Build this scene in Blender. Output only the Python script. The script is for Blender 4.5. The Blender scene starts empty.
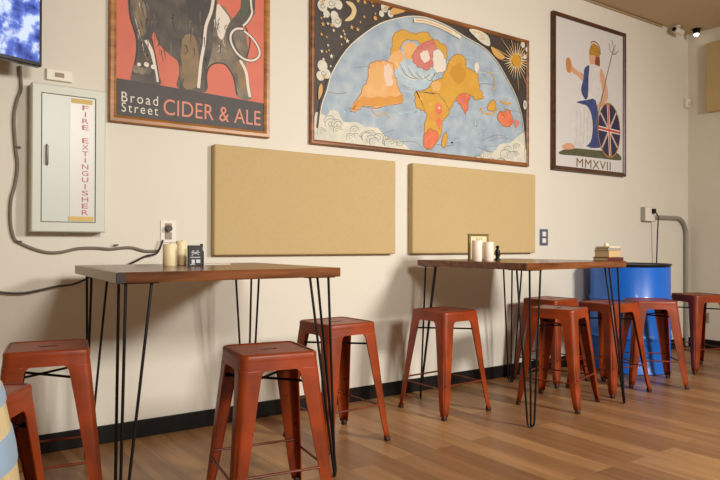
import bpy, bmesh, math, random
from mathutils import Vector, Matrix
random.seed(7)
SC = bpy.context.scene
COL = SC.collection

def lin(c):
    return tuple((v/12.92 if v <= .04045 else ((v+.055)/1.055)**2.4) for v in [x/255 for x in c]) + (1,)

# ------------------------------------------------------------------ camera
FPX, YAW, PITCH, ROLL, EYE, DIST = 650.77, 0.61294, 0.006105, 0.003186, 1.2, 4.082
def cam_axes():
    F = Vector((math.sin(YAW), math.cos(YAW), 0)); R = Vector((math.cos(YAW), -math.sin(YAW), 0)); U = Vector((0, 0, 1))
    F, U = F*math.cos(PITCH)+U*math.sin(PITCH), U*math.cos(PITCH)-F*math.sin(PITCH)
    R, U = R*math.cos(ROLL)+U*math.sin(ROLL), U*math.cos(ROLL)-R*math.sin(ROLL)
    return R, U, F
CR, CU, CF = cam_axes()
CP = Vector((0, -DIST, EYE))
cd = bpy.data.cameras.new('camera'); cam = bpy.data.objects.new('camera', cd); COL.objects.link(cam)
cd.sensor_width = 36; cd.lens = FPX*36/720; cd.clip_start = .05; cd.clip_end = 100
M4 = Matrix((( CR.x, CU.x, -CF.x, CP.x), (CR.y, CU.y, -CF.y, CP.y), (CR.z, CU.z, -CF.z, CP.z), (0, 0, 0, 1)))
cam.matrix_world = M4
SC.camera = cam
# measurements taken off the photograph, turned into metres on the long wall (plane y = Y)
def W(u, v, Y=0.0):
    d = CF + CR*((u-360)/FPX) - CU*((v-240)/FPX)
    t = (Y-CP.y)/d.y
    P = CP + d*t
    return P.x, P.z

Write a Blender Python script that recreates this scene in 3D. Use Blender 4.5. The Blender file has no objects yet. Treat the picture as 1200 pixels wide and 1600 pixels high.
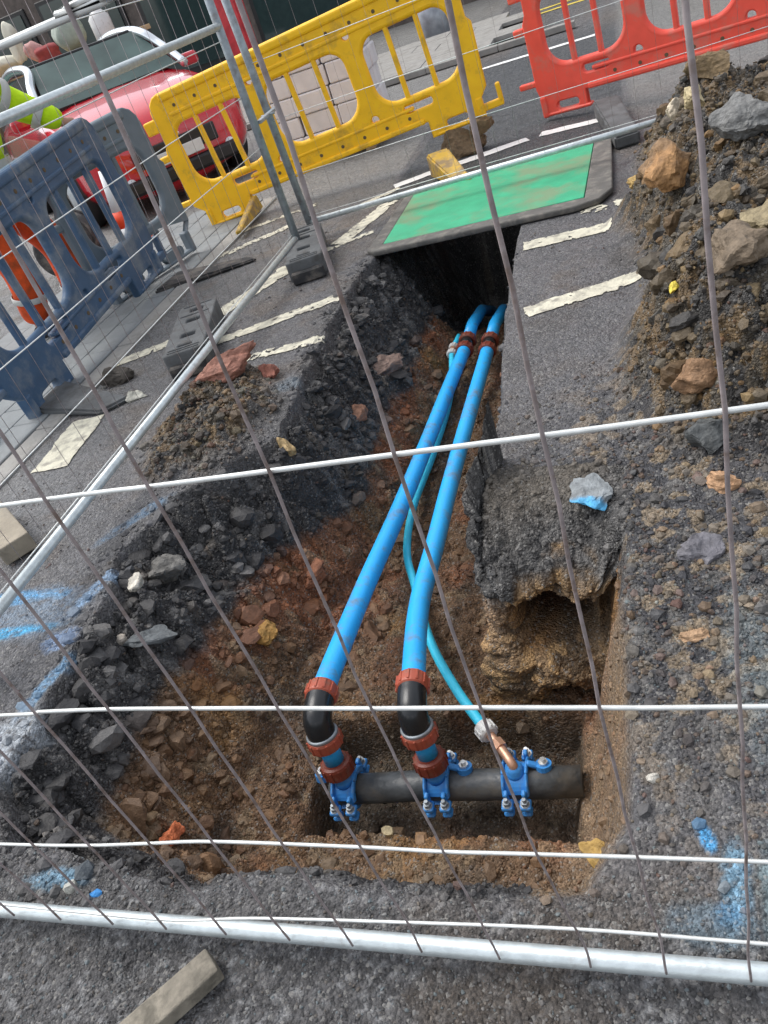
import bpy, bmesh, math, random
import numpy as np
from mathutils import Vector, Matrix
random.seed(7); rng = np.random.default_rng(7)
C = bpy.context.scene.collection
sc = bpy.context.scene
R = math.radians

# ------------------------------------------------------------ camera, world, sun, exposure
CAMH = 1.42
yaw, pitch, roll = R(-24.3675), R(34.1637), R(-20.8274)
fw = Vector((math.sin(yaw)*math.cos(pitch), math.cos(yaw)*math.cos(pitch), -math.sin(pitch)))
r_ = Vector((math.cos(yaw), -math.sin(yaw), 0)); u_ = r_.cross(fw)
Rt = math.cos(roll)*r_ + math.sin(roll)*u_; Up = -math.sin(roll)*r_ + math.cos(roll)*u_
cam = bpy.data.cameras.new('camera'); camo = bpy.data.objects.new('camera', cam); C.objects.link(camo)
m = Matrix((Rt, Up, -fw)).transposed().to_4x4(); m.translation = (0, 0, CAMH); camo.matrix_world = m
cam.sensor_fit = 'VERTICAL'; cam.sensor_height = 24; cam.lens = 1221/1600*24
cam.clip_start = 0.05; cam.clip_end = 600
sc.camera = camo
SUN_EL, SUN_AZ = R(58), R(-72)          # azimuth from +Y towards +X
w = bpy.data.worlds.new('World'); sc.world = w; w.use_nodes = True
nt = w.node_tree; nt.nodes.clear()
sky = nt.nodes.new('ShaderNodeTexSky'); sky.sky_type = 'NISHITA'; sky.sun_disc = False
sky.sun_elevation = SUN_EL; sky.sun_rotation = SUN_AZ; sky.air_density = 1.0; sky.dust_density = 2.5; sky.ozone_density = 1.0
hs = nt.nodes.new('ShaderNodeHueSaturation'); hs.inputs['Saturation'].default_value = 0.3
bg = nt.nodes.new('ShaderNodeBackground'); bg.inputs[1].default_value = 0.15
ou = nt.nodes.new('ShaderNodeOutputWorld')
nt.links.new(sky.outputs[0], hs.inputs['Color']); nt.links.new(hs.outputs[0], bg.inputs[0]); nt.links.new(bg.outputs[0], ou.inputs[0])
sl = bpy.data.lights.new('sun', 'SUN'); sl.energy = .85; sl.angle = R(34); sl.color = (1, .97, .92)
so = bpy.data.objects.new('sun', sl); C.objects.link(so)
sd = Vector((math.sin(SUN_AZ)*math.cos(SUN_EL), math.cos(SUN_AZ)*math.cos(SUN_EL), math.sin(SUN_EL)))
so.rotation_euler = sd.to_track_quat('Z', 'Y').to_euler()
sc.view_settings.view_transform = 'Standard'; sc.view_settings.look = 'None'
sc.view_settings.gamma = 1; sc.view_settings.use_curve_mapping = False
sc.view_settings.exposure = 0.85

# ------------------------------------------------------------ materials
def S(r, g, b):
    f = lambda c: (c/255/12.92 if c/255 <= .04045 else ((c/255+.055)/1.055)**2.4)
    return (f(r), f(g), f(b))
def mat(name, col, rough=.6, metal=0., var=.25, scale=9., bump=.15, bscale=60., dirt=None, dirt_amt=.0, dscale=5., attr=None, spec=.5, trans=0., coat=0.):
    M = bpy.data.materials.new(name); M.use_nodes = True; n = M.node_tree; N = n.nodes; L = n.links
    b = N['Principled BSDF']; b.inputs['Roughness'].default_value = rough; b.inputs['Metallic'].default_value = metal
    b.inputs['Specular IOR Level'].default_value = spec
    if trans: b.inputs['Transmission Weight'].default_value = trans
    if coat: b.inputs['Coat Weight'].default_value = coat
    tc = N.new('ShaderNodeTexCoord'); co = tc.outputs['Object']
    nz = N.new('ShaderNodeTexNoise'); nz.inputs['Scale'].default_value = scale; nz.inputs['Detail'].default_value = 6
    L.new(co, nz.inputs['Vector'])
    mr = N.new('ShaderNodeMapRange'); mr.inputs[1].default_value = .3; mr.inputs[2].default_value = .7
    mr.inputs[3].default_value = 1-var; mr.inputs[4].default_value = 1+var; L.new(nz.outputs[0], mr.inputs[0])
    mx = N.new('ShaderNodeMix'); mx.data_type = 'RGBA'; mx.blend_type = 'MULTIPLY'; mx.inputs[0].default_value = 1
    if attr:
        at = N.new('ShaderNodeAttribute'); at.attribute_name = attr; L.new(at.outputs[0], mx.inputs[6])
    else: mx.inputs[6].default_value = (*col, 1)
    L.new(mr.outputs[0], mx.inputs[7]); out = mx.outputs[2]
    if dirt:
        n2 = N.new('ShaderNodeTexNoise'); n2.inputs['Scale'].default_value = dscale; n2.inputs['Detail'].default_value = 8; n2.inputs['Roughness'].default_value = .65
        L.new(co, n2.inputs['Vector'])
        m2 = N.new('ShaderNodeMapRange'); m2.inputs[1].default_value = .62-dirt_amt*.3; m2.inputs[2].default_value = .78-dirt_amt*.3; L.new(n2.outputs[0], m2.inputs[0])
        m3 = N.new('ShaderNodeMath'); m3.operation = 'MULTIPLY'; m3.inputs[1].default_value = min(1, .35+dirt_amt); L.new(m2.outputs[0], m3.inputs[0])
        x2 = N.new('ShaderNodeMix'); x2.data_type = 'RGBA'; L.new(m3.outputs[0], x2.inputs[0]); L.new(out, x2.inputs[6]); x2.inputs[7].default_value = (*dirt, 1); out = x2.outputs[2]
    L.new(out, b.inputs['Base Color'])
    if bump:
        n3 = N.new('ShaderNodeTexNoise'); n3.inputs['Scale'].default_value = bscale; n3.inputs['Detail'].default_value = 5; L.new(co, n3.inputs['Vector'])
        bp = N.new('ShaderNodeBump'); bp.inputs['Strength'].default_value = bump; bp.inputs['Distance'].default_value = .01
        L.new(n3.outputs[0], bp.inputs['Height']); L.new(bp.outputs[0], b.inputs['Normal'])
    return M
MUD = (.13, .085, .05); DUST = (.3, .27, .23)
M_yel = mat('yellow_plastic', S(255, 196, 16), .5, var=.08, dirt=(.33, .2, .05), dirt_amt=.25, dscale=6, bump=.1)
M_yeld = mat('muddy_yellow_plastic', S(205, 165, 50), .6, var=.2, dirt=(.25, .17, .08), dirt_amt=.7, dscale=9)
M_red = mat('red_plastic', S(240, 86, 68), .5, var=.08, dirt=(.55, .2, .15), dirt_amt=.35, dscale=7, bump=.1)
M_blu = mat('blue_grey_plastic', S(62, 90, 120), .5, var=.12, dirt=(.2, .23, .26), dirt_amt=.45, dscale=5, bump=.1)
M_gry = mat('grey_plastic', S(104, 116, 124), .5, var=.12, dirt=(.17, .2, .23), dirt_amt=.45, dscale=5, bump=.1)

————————

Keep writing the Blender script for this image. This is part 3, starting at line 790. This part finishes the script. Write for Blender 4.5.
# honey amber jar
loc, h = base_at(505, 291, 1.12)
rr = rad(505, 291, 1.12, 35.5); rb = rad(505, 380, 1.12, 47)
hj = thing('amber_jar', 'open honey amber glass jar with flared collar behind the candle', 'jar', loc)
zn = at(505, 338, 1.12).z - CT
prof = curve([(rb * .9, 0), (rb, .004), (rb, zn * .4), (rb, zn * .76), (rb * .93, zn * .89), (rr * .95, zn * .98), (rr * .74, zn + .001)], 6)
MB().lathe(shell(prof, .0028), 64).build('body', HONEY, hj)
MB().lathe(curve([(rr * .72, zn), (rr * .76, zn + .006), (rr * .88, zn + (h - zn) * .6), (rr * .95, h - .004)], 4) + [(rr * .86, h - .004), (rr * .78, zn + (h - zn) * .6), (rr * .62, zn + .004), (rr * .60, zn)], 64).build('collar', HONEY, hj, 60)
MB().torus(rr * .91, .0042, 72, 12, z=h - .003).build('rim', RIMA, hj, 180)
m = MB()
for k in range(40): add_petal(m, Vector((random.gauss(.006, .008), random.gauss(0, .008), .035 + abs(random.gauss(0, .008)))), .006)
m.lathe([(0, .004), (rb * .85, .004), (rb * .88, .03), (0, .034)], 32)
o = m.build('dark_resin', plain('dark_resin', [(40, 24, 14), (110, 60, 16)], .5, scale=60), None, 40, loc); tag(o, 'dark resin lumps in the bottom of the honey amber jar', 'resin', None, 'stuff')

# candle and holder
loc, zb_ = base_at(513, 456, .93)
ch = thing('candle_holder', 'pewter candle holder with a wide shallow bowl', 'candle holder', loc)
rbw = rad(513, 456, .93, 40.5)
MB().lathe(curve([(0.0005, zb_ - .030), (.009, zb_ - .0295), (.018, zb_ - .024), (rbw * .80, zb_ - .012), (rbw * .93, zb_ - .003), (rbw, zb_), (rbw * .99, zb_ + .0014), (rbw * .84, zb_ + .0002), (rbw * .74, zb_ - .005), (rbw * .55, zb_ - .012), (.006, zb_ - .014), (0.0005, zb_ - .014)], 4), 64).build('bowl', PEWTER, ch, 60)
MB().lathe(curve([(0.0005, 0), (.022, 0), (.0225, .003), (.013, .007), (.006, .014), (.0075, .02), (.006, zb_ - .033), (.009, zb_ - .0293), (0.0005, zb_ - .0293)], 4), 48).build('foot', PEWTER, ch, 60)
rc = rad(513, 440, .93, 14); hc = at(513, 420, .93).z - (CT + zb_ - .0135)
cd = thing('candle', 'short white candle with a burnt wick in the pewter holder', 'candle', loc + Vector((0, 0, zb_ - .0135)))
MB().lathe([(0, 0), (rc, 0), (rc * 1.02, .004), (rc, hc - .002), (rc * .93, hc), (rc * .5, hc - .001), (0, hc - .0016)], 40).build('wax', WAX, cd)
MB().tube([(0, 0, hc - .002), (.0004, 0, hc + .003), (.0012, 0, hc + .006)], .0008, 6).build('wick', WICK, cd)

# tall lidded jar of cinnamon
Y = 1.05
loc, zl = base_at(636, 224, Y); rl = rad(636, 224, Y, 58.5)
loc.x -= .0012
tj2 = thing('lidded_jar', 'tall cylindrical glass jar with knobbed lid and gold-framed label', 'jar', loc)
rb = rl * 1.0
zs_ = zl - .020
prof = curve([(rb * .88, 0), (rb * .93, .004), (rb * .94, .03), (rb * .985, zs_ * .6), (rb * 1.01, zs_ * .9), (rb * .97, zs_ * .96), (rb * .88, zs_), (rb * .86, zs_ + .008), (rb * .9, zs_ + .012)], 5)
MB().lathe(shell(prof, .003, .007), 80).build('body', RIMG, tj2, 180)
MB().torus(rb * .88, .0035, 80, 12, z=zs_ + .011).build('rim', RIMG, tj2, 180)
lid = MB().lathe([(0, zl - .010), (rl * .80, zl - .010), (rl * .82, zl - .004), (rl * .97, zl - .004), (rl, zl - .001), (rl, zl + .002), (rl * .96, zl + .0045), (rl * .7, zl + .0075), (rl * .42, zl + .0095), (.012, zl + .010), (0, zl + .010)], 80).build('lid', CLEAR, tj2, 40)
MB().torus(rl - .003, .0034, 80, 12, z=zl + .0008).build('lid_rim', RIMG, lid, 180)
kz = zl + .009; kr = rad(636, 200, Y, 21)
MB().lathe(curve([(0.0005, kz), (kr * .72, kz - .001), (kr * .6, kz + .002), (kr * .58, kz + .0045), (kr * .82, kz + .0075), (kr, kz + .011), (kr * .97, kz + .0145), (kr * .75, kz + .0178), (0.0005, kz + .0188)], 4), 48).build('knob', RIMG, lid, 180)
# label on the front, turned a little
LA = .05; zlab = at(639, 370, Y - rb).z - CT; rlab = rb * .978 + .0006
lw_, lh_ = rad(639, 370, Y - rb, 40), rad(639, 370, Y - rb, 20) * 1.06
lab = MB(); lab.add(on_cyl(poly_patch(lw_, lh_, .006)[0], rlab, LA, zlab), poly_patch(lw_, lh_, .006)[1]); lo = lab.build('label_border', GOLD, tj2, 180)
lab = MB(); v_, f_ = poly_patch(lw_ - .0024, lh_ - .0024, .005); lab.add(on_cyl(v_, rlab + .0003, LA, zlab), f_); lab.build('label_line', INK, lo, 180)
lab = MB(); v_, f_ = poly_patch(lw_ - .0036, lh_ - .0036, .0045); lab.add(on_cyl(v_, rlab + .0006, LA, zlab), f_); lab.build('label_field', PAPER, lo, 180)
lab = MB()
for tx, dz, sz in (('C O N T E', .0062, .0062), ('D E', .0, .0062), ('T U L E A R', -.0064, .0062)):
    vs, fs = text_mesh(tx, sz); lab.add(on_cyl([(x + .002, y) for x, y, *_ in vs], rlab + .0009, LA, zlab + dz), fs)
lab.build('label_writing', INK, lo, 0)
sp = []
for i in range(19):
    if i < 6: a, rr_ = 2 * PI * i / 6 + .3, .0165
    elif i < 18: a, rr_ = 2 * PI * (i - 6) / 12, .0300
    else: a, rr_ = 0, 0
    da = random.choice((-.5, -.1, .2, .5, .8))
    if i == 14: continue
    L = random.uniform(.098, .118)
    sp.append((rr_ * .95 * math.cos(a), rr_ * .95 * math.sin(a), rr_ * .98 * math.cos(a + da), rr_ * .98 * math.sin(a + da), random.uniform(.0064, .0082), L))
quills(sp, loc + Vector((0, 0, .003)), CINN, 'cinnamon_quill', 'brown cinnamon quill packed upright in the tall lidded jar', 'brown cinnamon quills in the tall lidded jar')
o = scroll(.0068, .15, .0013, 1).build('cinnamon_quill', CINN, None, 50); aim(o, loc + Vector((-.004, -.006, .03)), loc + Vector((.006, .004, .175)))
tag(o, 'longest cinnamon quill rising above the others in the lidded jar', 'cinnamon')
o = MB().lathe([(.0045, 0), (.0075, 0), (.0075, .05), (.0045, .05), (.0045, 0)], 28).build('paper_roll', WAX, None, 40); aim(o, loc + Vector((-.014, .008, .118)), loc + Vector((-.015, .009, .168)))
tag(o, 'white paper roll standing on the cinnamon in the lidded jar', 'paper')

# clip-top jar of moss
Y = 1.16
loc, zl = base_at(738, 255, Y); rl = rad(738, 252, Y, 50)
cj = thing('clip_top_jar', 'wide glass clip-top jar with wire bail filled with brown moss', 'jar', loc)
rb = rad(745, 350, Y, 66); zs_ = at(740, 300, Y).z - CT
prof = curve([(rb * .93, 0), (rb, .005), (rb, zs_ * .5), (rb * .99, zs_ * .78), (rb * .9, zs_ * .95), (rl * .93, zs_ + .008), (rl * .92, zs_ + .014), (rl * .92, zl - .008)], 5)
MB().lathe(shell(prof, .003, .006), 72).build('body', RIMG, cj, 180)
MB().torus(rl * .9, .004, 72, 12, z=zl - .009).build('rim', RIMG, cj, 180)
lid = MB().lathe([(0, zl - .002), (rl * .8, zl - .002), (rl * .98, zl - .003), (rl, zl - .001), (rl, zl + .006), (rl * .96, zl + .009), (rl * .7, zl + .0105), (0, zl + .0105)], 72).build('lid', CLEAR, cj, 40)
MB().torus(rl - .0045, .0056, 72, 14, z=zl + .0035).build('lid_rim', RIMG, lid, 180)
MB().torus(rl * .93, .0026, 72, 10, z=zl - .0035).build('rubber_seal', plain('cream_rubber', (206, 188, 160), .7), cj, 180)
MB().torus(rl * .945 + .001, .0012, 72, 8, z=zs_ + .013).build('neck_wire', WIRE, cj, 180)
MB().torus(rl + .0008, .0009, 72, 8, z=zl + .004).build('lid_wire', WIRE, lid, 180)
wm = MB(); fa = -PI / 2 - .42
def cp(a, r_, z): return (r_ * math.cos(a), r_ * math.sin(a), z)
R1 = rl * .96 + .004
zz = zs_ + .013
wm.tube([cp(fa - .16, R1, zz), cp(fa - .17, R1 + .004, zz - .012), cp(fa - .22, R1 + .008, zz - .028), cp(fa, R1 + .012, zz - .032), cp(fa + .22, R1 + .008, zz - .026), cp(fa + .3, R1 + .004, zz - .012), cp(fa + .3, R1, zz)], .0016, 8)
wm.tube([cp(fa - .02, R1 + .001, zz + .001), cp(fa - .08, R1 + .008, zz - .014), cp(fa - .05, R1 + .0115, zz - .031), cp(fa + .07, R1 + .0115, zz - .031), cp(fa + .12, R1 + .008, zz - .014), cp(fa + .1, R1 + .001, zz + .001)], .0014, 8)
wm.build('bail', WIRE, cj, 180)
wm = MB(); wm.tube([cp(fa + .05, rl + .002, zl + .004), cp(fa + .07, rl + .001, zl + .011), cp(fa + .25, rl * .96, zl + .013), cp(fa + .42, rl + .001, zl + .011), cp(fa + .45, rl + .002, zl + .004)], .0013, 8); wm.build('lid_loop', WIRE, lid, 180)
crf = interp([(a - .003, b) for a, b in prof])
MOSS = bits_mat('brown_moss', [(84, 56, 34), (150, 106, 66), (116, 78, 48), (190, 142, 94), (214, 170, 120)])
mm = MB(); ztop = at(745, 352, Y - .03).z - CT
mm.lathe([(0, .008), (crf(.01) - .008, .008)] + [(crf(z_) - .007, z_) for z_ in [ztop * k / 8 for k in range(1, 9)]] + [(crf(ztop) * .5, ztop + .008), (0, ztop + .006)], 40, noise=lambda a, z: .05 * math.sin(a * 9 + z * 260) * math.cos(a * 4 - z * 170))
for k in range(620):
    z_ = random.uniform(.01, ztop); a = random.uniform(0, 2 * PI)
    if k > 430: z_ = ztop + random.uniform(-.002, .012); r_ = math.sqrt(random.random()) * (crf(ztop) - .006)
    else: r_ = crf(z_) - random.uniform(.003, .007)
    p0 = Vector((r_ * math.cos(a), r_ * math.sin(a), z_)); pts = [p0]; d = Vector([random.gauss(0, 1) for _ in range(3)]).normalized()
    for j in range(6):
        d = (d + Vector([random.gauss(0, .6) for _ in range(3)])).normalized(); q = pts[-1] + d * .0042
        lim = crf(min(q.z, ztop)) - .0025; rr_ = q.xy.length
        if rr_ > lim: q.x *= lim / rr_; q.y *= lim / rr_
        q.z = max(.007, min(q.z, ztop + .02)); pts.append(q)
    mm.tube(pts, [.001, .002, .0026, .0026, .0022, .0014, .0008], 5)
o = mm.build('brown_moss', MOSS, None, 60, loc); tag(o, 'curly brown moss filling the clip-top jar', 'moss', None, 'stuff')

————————

WHAT YOU ARE ASKED TO DO: Exactly and only the lines from the line with "Build this scene" to the line with "return tuple((v/12.92 if", both ends included, should be echoed. Do not carry over the pictures.

EXERCISE SOLUTION:
Build this scene in Blender. Output only the Python script. The script is for Blender 4.5. The Blender scene starts empty.
import bpy, bmesh, math, random
from mathutils import Vector, Matrix
random.seed(7)
SC = bpy.context.scene
COL = SC.collection

def lin(c):
    return tuple((v/12.92 if v <= .04045 else ((v+.055)/1.055)**2.4) for v in [x/255 for x in c]) + (1,)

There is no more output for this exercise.